テクノロジとビジネスの変化に即した対応を

同社のリサーチ部門礒田優一リサーチディレクターは「今後デジタル化がさらに進むにつれ、セキュリティとリスク・マネジメントの複雑性はいっそう高まる。ビジネスだけでなく社会全体や人の生命に関わる部分にもデジタル化の影響が及ぶようになるだろう。デジタル・ビジネスは、セキュリティの考慮や実装なくして実現できない。セキュリティはもはや、『オプション』ではなく『マスト』な対策であると言える。

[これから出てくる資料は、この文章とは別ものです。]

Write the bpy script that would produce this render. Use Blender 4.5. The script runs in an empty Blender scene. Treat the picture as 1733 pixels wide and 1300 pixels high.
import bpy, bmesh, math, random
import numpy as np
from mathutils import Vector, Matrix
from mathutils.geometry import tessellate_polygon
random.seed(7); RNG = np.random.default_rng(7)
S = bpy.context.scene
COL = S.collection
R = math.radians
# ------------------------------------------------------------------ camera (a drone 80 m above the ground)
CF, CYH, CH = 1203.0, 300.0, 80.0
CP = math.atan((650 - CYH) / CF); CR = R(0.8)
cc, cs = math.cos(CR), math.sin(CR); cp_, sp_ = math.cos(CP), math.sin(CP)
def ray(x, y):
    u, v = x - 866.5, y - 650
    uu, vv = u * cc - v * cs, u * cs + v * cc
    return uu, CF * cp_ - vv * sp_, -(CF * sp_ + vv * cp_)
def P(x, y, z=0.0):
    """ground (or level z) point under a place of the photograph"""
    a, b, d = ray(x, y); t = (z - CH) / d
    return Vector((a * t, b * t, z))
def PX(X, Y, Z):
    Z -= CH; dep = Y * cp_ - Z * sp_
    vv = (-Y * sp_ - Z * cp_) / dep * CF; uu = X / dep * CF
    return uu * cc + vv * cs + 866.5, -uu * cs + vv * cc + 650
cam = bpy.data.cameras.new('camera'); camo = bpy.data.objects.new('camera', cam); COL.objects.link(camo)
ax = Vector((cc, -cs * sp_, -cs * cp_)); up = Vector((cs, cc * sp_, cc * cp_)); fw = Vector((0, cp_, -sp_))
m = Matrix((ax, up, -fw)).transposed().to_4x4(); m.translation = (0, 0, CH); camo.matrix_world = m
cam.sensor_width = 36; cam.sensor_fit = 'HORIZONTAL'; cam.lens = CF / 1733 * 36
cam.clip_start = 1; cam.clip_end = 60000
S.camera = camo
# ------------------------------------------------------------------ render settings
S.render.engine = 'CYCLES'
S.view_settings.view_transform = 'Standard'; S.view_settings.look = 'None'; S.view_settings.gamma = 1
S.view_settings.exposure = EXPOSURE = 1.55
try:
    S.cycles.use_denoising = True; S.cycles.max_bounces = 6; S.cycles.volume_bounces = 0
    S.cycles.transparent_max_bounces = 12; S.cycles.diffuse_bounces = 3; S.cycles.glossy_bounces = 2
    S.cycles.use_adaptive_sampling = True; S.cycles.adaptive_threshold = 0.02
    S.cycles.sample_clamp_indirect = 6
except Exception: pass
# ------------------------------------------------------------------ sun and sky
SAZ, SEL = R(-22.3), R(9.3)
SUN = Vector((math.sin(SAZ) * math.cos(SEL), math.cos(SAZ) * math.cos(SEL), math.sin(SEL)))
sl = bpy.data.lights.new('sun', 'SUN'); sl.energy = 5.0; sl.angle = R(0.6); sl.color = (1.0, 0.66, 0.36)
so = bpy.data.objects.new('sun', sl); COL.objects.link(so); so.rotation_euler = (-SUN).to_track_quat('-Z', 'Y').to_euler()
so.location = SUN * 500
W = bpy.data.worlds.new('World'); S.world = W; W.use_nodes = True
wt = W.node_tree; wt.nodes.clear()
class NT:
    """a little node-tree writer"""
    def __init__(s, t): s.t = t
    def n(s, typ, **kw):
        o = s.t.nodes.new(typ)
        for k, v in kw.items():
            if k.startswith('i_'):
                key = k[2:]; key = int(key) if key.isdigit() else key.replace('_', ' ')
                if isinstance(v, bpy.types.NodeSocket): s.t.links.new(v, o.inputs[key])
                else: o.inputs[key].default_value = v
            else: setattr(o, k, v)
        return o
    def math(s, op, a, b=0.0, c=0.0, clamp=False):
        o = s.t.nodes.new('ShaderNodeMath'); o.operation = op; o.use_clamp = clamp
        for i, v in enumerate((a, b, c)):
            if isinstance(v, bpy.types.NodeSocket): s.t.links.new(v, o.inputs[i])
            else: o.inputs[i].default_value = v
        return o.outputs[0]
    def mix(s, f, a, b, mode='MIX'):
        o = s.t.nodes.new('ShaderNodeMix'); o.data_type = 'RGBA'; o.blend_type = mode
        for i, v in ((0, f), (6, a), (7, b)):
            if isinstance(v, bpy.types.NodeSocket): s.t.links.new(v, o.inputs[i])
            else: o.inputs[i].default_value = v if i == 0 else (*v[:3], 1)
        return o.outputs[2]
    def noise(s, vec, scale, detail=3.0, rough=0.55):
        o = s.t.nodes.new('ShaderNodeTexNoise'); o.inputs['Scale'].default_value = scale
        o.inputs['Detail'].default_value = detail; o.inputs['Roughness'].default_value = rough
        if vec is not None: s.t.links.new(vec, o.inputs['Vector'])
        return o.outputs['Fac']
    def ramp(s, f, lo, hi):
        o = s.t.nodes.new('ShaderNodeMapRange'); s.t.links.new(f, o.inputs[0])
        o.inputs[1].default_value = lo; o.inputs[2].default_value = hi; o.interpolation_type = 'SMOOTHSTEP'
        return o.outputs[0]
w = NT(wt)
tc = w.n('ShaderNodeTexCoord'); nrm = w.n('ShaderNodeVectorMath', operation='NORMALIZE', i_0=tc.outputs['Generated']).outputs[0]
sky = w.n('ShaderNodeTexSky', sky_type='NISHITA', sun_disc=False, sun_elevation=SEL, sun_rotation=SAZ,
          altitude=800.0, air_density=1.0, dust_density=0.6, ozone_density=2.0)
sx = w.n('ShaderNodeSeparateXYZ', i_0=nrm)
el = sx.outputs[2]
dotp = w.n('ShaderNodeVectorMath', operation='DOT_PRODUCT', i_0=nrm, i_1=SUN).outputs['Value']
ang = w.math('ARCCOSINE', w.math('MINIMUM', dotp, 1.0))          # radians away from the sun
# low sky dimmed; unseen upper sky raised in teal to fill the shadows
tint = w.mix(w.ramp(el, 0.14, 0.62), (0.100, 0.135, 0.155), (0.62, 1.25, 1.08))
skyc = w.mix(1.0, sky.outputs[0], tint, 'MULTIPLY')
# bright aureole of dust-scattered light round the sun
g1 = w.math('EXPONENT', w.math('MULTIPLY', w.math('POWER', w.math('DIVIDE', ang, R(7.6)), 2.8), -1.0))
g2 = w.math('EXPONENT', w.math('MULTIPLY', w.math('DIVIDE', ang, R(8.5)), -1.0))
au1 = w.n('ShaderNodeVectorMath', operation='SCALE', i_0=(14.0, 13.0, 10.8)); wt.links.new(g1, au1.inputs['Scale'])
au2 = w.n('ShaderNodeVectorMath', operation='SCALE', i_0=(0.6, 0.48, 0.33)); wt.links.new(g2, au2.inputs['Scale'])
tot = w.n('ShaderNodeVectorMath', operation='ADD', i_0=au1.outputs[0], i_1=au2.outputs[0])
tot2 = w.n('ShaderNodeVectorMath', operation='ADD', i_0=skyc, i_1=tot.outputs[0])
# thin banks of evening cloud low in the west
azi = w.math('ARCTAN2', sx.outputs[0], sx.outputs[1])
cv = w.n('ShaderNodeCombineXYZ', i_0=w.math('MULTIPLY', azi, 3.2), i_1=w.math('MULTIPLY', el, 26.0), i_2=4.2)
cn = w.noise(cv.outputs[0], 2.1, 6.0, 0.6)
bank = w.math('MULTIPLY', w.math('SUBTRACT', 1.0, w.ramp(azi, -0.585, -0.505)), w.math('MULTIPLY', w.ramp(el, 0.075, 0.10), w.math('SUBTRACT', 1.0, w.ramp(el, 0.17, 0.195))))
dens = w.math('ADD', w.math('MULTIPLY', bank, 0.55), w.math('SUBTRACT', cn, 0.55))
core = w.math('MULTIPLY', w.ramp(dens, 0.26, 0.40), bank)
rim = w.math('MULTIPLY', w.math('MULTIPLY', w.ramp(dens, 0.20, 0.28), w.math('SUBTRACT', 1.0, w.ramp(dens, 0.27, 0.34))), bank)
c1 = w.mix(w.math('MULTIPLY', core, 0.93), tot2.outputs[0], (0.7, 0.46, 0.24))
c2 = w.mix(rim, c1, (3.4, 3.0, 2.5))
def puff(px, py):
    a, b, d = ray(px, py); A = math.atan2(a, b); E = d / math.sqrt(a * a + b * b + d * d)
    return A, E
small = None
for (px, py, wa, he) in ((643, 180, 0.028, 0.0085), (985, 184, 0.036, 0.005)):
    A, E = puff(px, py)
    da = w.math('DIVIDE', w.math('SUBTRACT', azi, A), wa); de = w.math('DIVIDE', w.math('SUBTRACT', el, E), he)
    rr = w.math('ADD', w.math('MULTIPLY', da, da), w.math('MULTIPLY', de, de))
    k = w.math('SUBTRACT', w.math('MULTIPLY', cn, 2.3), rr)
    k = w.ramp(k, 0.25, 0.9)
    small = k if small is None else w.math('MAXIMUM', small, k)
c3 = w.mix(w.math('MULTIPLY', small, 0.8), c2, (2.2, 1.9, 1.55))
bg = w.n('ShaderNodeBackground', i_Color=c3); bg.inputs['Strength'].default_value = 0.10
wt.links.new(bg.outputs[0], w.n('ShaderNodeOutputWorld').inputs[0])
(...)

日本企業は、今回提示した10項目の重要なアジェンダをベースに、自社の取り組みにおいてこれらの重要な論点が漏れていないか確認すべき。また、その際には、サイバー攻撃やマルウェアといった特定のセキュリティに閉じた議論にとどまらず、IT/テクノロジの変化、さらにはビジネス環境の変化に着目し、同等あるいはそれ以上の注意を払う必要がある」とまとめた。